評価:★★★★☆ 4.4
『多重理論分枝型 生体思考維持システム=フロンティア』人によって創造された死後の世界と呼ばれる空間。
交通事故により身体に致命的な損傷を負った智也は自らが開発したフロンティアに誘われる。
そこで智也は自らの作り出した世界の不完全さを知ることになる。
現実世界と変わらない解像度で再現された楽園で、人々は自身が電子データに過ぎない事実に苦しみ、自らが複製である可能性に怯えながら過ごす世界、。
再会を果たした妻、沙紀は現世においては叶わなかった『子を持つ』と言う夢を、この世界で叶える事を切望していた。
妻の夢を叶えるため、電子データになり果てようと『この世界で人々は生きている』事実を立証するため、智也は現実世界の巨大企業ビックサイエンス社を巻き込み、プロジェクトを立ち上げ、新たな魂を創造する作業に取り掛かる。カクヨムでも掲載中
話数:全6話
ジャンル:SF
時代:未登録
舞台:電脳世界
雰囲気:シリアス
展開:未登録
注意:R15
転生モノを卓越したSFセンスで解体・再構築したような作品。作者が書きたい内容がキッチリ読者に伝わって、読後のモヤモヤまで計算されつくしている。作品は短編として書かれているが、これだけ力強いストーリーであれば、容易に中編作品に拡大できる。 この作品のもう一つ優れた点としては、特にファンタジー分野でよくある「お約束」に逃げていない点だ。作中の設定は丁寧に語られていて、且つ、多すぎない。これは作中の描写についても同じで、バランスが良く、多く描写しすぎない、そのために言葉選びが精密で最初の一文から良かった。

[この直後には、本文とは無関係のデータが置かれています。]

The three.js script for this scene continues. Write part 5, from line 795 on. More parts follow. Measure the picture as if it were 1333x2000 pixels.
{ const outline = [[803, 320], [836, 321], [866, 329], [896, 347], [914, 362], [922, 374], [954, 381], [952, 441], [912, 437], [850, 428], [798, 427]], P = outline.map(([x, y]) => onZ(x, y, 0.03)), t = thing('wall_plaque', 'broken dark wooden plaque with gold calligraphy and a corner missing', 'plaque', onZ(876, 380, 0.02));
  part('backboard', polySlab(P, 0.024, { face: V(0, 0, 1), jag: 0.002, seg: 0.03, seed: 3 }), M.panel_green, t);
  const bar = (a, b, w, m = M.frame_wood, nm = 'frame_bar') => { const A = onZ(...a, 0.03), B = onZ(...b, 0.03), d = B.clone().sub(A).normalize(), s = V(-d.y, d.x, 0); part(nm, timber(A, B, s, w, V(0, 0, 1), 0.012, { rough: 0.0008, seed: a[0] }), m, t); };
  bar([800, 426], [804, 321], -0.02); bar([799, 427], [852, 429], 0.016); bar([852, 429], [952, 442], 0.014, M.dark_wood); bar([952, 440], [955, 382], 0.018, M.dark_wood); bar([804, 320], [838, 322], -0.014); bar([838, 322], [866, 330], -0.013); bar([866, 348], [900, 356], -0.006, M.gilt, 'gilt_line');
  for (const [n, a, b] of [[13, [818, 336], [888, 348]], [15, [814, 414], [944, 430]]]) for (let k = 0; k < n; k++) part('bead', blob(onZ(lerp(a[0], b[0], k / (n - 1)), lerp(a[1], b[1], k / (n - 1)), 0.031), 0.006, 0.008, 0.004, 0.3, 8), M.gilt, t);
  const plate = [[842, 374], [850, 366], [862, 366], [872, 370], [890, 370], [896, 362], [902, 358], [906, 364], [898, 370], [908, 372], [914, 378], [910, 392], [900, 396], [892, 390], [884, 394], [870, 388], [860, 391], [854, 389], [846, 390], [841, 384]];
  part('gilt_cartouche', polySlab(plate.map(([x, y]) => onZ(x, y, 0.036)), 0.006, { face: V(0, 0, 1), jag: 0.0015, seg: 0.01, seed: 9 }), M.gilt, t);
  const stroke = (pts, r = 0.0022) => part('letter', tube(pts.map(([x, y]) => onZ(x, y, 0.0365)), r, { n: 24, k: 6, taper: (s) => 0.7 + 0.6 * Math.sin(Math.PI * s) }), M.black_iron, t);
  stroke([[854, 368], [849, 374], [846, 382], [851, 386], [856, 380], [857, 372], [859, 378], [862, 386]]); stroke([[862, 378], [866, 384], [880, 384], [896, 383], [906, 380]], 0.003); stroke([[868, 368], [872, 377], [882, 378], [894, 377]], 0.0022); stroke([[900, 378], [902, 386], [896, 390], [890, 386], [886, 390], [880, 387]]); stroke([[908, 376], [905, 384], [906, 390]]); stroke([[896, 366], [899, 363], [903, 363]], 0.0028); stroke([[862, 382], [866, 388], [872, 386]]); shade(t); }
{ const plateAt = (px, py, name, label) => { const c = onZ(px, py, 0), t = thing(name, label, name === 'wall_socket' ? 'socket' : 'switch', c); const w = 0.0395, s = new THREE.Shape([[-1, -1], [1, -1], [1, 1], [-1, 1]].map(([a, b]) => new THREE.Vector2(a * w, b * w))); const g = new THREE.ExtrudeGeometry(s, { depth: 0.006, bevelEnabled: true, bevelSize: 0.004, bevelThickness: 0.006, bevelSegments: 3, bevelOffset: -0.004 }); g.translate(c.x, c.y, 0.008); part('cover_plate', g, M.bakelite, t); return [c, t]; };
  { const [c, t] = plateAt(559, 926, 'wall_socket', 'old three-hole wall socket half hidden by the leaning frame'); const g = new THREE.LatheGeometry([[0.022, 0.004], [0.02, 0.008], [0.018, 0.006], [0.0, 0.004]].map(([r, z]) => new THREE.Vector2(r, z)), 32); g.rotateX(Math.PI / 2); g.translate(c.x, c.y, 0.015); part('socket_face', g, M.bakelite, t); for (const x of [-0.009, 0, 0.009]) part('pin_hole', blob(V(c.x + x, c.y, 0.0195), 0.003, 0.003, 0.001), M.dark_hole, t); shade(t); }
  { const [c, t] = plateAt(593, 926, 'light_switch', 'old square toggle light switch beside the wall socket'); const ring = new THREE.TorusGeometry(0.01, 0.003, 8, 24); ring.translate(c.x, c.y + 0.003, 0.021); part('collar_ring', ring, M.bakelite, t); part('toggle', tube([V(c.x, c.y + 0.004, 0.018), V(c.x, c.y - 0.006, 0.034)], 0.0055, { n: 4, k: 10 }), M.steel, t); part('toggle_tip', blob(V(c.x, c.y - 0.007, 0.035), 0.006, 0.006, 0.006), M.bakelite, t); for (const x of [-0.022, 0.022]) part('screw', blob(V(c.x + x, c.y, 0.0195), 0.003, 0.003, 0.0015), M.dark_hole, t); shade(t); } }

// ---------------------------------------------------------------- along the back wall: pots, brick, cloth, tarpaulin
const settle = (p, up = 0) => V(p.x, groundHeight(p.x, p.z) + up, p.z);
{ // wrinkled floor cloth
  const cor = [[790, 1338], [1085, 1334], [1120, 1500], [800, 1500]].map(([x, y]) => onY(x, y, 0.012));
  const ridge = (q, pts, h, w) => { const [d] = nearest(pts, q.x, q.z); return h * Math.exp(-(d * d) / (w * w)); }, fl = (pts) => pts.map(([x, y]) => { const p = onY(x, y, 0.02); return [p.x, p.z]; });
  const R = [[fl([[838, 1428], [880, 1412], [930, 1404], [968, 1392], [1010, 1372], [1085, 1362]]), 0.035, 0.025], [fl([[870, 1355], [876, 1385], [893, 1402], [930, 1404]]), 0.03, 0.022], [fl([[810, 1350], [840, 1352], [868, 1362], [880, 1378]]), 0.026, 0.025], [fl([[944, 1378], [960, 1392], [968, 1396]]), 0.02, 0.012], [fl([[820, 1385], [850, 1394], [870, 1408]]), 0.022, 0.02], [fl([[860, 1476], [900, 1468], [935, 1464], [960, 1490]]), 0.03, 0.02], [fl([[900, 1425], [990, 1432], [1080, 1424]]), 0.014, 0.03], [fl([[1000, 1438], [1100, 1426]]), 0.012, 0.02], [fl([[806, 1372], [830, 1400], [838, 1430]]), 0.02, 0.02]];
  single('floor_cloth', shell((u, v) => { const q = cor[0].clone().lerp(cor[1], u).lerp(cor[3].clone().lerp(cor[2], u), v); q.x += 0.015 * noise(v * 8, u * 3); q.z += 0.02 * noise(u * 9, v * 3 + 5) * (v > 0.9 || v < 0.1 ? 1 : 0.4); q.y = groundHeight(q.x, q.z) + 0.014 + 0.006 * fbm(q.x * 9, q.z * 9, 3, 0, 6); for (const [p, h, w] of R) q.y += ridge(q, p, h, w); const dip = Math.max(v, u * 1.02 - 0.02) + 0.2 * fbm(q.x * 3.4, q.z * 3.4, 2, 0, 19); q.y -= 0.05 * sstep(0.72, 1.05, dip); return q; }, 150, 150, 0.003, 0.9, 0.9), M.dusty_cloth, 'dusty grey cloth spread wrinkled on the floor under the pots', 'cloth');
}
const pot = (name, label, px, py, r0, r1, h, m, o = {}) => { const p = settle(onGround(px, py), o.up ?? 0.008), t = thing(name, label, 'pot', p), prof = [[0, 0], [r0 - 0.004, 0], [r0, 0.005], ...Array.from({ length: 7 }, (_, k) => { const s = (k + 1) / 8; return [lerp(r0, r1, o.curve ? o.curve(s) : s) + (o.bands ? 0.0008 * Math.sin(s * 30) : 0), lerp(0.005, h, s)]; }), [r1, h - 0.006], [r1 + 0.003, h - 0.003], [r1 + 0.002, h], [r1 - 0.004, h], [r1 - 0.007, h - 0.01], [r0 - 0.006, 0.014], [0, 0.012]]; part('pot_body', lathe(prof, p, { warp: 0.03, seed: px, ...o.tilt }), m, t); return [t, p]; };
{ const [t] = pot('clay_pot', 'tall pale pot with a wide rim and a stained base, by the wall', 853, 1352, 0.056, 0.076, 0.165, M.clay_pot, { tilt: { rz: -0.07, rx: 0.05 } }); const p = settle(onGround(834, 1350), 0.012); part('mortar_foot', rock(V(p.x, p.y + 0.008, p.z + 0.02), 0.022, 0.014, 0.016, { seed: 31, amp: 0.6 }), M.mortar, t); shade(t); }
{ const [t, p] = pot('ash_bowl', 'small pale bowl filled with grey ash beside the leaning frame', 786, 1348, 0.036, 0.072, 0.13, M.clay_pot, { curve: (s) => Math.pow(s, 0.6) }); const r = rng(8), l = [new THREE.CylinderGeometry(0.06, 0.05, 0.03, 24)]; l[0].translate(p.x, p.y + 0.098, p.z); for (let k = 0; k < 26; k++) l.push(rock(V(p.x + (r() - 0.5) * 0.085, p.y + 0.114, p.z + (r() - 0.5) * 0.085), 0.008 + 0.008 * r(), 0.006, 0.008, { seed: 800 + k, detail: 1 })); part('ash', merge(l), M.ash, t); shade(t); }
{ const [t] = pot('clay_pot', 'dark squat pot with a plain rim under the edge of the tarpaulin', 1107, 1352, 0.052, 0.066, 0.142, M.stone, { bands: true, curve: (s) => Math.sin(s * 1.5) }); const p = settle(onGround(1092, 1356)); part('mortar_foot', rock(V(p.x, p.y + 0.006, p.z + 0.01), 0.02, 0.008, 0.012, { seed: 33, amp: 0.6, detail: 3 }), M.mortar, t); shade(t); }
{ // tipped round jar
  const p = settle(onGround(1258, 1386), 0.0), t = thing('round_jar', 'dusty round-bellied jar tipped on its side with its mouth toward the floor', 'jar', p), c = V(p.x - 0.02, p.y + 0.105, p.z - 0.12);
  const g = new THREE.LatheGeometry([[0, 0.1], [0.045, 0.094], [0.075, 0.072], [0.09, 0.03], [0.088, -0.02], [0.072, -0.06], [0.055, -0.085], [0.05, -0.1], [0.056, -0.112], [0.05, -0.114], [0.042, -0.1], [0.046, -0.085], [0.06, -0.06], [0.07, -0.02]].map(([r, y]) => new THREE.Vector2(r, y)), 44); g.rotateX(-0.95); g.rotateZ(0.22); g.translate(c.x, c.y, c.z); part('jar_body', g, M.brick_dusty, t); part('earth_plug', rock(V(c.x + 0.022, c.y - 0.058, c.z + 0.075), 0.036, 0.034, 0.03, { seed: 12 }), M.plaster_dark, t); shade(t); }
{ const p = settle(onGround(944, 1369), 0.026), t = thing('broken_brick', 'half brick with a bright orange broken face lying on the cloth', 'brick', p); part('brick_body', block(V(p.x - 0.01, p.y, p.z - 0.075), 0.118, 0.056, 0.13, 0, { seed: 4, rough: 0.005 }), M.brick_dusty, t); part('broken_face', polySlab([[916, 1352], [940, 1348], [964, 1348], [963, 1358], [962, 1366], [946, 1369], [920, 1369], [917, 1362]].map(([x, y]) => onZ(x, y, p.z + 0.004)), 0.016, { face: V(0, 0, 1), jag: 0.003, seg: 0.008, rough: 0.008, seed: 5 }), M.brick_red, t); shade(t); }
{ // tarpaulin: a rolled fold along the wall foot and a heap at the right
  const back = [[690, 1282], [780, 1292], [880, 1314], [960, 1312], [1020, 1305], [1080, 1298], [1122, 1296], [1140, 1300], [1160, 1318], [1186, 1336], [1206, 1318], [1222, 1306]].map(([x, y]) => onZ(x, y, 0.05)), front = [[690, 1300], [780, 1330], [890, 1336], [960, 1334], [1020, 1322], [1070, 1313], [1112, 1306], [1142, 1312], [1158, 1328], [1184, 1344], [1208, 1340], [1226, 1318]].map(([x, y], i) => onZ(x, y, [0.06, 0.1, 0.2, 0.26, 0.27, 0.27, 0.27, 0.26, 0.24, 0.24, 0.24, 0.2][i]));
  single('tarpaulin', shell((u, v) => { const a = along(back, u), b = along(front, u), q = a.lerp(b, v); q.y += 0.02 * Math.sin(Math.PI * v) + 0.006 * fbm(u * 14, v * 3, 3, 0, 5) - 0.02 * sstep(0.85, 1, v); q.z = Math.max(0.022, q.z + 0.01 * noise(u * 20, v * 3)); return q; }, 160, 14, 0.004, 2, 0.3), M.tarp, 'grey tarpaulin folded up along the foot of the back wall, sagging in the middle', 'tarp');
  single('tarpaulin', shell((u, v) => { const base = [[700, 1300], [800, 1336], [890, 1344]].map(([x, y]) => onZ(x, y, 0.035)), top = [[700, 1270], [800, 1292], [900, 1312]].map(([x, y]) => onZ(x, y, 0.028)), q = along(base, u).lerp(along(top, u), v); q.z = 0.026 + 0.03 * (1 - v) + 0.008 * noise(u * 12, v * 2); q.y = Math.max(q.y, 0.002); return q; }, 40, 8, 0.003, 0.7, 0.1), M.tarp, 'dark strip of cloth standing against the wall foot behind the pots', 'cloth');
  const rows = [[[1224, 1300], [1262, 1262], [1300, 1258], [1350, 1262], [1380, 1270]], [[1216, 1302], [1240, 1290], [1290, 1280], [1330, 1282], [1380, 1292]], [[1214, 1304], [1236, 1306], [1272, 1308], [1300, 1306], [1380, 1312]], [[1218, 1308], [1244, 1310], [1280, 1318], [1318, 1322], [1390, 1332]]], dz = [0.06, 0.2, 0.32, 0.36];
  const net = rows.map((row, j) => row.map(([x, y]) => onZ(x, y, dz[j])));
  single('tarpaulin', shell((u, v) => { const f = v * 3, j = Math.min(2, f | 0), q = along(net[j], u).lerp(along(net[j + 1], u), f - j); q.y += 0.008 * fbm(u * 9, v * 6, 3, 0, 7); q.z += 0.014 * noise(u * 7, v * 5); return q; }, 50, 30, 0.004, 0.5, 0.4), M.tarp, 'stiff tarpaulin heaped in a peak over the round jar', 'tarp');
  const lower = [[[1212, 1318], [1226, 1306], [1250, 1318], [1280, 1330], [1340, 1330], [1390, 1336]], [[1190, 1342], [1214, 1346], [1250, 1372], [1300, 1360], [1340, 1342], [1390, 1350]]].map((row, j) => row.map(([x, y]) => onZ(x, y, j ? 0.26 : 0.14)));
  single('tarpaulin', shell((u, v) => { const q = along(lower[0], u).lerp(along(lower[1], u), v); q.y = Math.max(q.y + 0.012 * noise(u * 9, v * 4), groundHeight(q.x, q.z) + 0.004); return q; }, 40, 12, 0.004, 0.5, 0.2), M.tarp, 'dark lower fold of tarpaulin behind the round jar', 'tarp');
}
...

フロンティアが現実世界と切り離されていない、地続きの世界であるからこその葛藤、しがらみ。確かにそこに命はあって、どれもがはっきりとした個人である。じゃあ人間の定義は何だろう、と来たるべき未来に向けての問題提起として受け止めることが出来ました。あと、開発したものが開発者の意図を通り越して思わぬ使われ方をするのが妙にリアルだなと思いました。今回の場合は娘の「愛」がそれにあたるのでしょう。この世界でコピーされた愛がダイナマイトのようにならなければ良いのですが。テセウスの船の人間版の悩みがどう解決されるのか、楽しみに待ちたいと思います。
死生観を超えた、AIとしての娘や、死んでしまったはずの恋人と出会う等、現代では夢のようなお話。フロンティアに転送される、という選択肢が出来た世界。死を超越した状況を前に、人はどこまで進むのか、それを提示されたような気持ちでした。ちゃんとそこには現実があって、夢で終わってしまう話ではないのだなと感じさせられた作品でした。